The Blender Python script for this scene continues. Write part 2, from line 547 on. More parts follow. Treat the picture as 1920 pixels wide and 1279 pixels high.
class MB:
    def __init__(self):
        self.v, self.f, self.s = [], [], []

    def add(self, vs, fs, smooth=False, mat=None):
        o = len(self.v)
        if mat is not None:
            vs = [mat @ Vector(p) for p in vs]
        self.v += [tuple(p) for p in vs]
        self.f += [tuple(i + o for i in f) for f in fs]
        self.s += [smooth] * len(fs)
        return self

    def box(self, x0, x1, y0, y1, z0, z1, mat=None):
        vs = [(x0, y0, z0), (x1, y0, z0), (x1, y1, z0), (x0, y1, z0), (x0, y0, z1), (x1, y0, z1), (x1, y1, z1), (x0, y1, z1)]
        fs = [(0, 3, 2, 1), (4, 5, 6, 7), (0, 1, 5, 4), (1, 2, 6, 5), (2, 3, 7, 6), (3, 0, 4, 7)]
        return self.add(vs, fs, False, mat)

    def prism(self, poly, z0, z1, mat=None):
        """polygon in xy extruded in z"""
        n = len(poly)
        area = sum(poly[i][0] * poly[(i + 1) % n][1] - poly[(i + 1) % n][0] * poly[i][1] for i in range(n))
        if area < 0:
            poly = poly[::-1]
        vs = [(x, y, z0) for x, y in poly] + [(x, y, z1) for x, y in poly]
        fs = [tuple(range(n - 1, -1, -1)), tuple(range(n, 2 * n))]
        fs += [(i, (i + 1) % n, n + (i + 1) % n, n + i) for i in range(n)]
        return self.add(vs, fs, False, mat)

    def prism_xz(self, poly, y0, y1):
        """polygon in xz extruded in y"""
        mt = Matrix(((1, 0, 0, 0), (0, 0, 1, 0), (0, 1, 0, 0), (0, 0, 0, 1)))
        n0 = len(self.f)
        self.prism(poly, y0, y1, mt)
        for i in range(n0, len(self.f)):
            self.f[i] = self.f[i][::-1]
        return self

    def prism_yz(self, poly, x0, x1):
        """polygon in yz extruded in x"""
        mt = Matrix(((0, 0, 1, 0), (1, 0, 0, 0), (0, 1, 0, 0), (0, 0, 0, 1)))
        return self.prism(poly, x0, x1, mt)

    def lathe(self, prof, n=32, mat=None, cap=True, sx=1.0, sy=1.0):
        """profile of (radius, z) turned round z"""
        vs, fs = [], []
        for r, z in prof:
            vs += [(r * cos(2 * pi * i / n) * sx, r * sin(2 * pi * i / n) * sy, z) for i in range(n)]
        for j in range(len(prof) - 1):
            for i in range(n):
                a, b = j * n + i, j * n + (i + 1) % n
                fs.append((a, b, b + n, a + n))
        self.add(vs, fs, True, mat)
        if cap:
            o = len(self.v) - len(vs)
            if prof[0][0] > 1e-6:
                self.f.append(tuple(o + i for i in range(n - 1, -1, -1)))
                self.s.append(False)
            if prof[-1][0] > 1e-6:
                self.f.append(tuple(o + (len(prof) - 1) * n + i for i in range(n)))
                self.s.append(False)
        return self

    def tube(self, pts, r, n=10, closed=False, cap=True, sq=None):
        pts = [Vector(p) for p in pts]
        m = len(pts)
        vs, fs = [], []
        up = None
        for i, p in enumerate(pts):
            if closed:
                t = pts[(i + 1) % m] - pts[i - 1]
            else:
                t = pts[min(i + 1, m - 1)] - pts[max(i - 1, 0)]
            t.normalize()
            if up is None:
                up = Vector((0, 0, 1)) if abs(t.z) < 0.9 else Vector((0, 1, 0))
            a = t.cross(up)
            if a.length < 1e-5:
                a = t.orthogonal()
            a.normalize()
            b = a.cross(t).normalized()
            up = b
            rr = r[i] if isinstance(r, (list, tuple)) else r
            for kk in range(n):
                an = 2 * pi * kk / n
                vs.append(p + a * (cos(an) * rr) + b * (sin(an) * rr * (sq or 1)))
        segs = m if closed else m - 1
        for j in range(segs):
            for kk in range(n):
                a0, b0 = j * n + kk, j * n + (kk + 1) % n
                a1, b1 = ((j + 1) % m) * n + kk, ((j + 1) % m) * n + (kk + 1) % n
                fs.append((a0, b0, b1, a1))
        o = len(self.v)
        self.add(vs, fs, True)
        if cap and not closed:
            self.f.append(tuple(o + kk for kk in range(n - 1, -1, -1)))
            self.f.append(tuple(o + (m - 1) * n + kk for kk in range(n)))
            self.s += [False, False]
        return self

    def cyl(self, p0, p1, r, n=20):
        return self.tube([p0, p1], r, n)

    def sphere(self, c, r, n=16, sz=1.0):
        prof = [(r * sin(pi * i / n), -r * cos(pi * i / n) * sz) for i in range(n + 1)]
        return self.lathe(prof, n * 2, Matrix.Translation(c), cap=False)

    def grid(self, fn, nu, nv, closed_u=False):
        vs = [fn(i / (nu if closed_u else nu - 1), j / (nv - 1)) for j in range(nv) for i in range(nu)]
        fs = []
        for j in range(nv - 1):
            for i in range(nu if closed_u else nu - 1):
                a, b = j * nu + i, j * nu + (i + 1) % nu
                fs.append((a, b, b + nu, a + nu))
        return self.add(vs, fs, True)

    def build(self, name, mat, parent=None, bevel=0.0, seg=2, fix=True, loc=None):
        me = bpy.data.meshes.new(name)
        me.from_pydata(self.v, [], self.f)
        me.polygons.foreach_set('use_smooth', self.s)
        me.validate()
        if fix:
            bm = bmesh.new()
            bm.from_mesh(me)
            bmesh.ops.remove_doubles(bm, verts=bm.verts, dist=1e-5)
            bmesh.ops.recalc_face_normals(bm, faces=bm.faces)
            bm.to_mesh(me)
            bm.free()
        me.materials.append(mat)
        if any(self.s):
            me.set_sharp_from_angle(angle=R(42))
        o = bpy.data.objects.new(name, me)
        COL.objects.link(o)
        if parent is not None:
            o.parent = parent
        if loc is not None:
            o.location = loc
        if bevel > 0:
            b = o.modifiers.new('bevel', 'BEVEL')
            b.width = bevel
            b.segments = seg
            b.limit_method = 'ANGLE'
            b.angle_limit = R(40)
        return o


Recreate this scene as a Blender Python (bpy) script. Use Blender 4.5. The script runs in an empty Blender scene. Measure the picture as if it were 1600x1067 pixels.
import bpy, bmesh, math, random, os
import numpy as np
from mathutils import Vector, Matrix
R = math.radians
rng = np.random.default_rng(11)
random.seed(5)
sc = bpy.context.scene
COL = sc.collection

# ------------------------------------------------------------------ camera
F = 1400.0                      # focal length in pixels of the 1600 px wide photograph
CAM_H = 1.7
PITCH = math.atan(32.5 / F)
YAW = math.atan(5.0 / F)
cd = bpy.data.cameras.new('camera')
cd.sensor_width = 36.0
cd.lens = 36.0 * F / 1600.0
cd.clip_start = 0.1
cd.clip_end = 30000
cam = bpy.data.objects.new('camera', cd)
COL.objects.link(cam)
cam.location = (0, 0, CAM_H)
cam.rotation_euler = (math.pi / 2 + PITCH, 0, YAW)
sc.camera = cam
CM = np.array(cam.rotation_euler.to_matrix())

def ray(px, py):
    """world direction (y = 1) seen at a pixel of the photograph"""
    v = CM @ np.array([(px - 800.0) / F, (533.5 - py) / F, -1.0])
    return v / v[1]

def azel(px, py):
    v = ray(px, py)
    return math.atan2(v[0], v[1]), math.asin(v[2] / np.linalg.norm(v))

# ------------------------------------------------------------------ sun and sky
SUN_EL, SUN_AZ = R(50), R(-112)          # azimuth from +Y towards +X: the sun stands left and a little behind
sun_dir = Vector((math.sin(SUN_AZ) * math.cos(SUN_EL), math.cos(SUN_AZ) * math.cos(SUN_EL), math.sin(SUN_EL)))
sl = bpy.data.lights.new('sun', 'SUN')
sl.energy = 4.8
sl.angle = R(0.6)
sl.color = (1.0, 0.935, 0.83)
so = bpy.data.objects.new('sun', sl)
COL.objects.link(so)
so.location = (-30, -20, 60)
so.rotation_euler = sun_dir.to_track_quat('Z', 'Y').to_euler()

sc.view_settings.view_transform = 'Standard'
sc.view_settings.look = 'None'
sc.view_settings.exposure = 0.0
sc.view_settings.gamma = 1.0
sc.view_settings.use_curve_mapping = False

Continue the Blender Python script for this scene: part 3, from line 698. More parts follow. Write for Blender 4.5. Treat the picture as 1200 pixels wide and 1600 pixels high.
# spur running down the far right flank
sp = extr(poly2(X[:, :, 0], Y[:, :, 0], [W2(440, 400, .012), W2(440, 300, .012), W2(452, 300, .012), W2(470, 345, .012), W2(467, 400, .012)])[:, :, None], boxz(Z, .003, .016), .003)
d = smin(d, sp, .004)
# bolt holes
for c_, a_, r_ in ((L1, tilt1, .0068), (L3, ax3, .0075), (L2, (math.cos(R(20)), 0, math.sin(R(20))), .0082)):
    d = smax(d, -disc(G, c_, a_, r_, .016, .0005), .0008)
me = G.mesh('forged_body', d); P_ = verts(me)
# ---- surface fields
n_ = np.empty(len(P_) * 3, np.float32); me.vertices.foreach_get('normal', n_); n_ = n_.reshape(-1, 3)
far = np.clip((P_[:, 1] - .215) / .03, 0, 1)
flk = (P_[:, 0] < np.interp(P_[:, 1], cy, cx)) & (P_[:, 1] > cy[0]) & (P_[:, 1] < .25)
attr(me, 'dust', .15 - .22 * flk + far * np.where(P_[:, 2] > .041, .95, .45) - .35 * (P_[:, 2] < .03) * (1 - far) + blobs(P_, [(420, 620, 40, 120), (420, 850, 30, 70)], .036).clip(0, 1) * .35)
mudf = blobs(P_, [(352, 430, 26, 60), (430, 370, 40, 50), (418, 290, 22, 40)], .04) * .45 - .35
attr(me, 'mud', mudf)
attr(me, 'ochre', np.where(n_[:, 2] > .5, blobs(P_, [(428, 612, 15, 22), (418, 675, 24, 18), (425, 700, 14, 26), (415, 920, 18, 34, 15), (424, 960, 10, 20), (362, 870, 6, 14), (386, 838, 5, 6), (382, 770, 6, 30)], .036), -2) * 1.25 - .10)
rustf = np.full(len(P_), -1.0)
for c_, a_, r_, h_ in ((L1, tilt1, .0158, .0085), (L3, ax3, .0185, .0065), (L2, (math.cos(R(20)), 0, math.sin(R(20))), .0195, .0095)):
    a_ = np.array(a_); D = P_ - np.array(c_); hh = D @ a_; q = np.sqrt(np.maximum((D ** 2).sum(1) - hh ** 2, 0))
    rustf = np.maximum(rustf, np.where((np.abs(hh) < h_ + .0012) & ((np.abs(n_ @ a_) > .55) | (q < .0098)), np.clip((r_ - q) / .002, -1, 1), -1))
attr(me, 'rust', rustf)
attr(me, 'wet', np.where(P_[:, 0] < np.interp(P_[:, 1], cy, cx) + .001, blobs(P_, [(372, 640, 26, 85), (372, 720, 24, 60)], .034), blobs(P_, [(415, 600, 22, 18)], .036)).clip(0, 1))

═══

### Exercise goal
Return only the lines from the beginning of the material up to and including the line with "self.v, self.f, self.s = [], [], []", exactly as written.

### Correct answer
The Blender Python script for this scene continues. Write part 2, from line 547 on. More parts follow. Treat the picture as 1920 pixels wide and 1279 pixels high.
class MB:
    def __init__(self):
        self.v, self.f, self.s = [], [], []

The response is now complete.